I thank my hon. Friend for her intervention. I am sure that many of her constituents, like mine, have to travel to the nearest big city or town to get to work or leisure destinations. The project will help to free up capacity on those secondary lines.
The project will make an important contribution to our global competitiveness as a nation. Thanks to the Government’s economic programme and their management of the economy, the UK is seen as a highly attractive destination for business investment. I want to see that continue. When foreign investors look at our country, they consider the transport links, because they want to invest in places from where it is easy to get around the country so that people will find their businesses attractive and want to work for them.

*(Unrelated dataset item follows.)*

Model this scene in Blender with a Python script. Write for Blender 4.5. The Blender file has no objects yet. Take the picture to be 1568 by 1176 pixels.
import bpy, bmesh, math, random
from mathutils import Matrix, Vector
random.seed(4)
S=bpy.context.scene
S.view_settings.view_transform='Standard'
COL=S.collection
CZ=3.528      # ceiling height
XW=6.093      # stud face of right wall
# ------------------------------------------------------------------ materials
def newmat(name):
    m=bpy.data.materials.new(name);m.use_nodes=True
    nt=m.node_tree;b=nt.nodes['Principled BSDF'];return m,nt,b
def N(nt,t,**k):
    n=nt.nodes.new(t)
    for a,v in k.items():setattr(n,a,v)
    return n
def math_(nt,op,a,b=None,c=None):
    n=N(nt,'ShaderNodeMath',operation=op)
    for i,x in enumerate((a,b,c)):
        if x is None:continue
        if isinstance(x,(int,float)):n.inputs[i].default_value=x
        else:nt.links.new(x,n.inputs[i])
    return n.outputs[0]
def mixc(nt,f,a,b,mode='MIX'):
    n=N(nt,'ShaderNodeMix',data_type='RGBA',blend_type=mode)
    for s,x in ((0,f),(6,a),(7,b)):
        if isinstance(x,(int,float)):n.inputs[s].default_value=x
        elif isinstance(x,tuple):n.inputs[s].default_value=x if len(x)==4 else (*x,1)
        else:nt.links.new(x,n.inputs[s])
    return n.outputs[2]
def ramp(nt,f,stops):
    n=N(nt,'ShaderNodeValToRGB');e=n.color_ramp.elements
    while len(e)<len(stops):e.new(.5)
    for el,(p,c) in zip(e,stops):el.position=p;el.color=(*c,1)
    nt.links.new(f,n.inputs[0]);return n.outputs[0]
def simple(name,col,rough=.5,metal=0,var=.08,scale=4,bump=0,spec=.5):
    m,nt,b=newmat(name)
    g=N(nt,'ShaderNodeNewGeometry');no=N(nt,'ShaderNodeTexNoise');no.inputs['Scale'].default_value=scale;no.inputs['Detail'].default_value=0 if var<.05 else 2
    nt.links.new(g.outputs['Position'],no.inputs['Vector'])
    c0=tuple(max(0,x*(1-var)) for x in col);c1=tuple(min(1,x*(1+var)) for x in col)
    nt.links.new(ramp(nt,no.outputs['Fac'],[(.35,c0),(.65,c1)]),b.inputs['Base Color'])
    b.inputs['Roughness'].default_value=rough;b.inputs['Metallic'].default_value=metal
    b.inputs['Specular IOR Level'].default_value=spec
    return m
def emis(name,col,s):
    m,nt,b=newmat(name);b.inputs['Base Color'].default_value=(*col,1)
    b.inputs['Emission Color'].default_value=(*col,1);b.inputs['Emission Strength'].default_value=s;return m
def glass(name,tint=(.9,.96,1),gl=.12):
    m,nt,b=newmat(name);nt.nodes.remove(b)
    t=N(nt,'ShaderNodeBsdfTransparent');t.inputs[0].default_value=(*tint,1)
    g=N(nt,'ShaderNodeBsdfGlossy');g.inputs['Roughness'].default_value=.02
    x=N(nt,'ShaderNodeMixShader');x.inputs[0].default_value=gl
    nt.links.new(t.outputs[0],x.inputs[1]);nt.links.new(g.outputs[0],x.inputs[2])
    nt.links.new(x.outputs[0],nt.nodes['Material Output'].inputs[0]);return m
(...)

HS2 will benefit not only my constituents in Redditch, but the country as a whole. Although we will not benefit directly from HS2, we live only a short distance away from Birmingham, which will be a major stop on the line. Many of my constituents work, play and socialise in Birmingham, and the economic prospects of a place such as Redditch are intertwined with those of Birmingham and the larger west midlands conurbation. When the project is completed, we will see benefits for business and residents, and transport routes up and down the country will be opened up.
My hon. Friend is a great champion of engineering and I have been inspired by what she has done in her constituency. HS2 will definitely provide a boost for engineering careers. The hon. Member for Inverness, Nairn, Badenoch and Strathspey (Drew Hendry) rightly said that we do not mention careers for women in engineering enough, and I want to go at least some way towards rectifying that. I hope that the National College for High Speed Rail will have a mission to bring more women into engineering so that this project provides a boost to help to address the dire lack of women in engineering and construction, particularly given that it is the Year of Engineering and also 100 years since women got the vote. There are many reasons to focus on that issue and ensure that we get things right.

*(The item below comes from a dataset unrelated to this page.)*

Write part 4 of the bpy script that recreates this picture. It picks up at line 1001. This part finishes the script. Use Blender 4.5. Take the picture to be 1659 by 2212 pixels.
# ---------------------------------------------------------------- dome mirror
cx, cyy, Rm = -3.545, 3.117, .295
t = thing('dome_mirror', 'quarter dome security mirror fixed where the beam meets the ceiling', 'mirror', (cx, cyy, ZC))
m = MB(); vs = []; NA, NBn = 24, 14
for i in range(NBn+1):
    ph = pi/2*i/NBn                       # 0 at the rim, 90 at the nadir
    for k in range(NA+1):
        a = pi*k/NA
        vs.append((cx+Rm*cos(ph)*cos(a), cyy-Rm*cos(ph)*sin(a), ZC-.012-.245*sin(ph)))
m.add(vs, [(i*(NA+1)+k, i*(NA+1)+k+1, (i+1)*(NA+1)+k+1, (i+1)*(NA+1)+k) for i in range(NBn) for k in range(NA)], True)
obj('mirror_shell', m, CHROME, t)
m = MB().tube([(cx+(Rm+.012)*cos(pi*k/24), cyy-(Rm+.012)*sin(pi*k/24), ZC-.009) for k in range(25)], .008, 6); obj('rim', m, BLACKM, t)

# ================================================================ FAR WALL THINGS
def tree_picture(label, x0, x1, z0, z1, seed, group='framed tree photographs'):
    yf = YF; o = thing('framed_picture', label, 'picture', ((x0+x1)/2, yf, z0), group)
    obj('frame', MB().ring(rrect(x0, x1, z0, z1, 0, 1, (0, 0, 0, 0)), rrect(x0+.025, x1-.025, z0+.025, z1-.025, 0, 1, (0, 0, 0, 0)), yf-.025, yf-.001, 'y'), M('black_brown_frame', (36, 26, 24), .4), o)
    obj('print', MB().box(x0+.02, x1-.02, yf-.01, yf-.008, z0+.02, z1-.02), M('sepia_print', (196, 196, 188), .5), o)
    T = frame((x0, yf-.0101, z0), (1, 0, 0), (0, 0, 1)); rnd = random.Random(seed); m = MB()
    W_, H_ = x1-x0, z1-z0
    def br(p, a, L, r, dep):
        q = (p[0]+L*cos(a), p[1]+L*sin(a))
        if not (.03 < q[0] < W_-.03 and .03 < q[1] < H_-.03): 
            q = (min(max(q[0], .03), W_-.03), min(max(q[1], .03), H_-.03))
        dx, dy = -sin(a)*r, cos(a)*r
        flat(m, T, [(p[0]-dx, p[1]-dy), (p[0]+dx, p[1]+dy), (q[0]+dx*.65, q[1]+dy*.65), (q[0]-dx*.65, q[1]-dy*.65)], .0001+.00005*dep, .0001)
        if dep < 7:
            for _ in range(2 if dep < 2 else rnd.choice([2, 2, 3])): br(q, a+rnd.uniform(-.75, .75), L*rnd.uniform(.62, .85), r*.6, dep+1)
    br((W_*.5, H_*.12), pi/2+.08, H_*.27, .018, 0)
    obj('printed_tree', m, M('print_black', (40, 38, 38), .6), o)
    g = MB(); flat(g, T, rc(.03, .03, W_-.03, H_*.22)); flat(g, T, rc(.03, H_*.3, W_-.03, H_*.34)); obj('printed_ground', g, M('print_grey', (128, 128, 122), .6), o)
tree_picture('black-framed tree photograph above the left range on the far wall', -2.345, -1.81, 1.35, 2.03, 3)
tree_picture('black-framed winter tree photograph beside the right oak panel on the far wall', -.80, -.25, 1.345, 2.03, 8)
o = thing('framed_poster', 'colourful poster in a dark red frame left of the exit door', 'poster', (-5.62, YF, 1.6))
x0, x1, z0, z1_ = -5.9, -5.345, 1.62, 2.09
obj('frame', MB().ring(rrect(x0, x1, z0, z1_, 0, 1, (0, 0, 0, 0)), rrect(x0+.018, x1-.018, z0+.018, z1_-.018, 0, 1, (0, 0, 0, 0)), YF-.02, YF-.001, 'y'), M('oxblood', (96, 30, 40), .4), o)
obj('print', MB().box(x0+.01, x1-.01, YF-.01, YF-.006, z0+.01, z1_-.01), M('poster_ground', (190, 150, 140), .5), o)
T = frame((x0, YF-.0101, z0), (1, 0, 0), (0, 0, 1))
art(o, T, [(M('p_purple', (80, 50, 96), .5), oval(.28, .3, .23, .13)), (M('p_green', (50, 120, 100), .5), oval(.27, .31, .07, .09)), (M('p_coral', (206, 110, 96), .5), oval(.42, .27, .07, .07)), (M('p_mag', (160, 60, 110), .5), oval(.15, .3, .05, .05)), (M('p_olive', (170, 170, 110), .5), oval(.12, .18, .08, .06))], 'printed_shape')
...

We need engineers to construct the line, but we need them in the supply chain, too. Bombardier’s base is close to my constituency, and I have met the female apprentice engineers who build the underground trains that we travel on every day. That is just one example of how much more we can do to spread the word that engineering is for men and women.
My hon. Friend makes an extremely good point. We can all encourage employers to be role models and women to speak out. Businesses that value such careers should pay people decent salaries so that they do not all go off to work in the City. That is what this country needs. We need a dynamic economy that works for everyone.